Command Line Wizardry 2: Example.
So, after all that stuff I wrote a few minutes ago, I thought a real life example might be helpful. So here is something I wrote with a brief explanation.
#!/usr/local/bin/bash
grep 12.129.157.67 namedb/* | awk '{print $1}' | awk -F / '{print $2}' | awk -F ":" '{print $1}' | uniq > sites/w1.sites
grep 12.129.157.68 namedb/* | awk '{print $1}' | awk -F / '{print $2}' | awk -F ":" '{print $1}' | uniq > sites/w2.sites
grep 12.129.157.69 namedb/* | awk '{print $1}' | awk -F / '{print $2}' | awk -F ":" '{print $1}' | uniq > sites/w3.sites
grep 12.129.157.70 namedb/* | awk '{print $1}' | awk -F / '{print $2}' | awk -F ":" '{print $1}' | uniq > sites/w4.sites
grep 12.129.157.71 namedb/* | awk '{print $1}' | awk -F / '{print $2}' | awk -F ":" '{print $1}' | uniq > sites/w5.sites
grep 12.129.157.72 namedb/* | awk '{print $1}' | awk -F / '{print $2}' | awk -F ":" '{print $1}' | uniq > sites/w6.sites
grep 12.129.157.75 namedb/* | awk '{print $1}' | awk -F / '{print $2}' | awk -F ":" '{print $1}' | uniq > sites/loadbalanced.sites
What is all of this? Well, say you own a lot of domain names and websites and they are spread across numerous servers? What this does is checks the DNS entries and outputs the domain.com entry for each one based on IP address. So lets break one of these down.

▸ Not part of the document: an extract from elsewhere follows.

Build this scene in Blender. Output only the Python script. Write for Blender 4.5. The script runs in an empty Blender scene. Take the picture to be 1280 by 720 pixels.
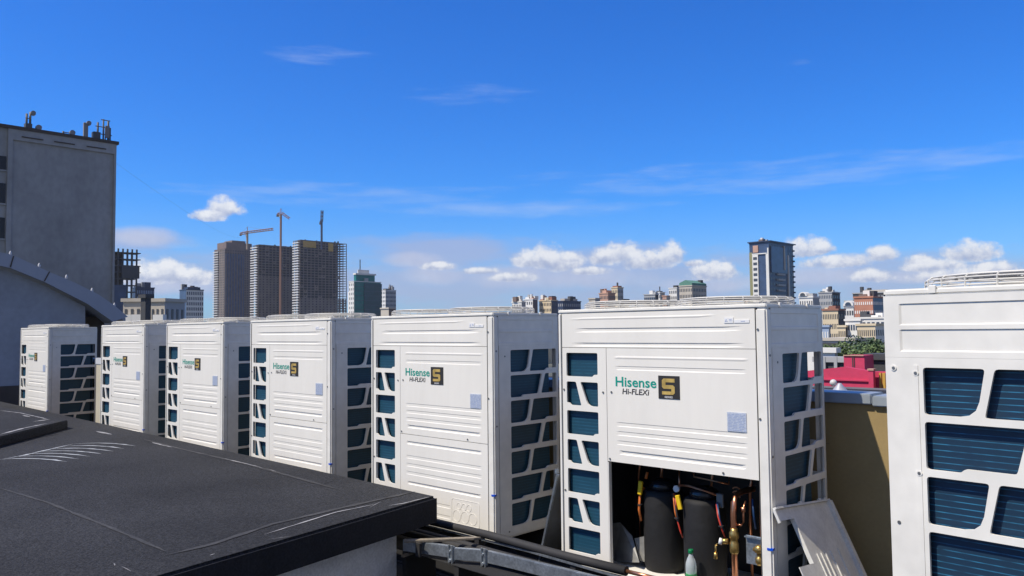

grep 12.129.157.67 namedb/* | awk '{print $1}' | awk -F / '{print $2}' | awk -F ":" '{print $1}' | uniq > sites/w1.sites
First is grep. It searches all of the files in namedb/ for any lines matching 12.129.157.69 and outputs those lines to the console. Except, that there is a pipe so all of the output is fed into awk which simply prints out the first column of data. Which would look like this:
namedb/domain.com:www
I don’t care about that namedb part, so that output is piped into another awk comand. The -F says to basically separate columns of data on the / character that I specified. So then $1 is namedb and $2 is domain.com:www. So that awk command prints $2 and gives this:
domain.com:www
I don’t care about the www so the output is piped into a final awk command which uses -F : to say to split things up on the :. So if I print $1 that will give me:
domain.com
Finally! The output I’ve been looking for. Now I know that domain.com resides on whichever IP address. Since there are lots of domains and subdomains possible like www.domain.com or mail.domain.com, and I only want to know the base domain I pipe all of that input to uniq. Which only displays unique entries. So if before the uniq I had 30 domain.com’s listed, uniq will only give me one.
Then, I have > sites/w1.sites. That says to direct the output to the sites/w1.sites file. So I don’t get output, it is written to that file. So all I have to do is run that script, and I suddenly know where all of my domains reside.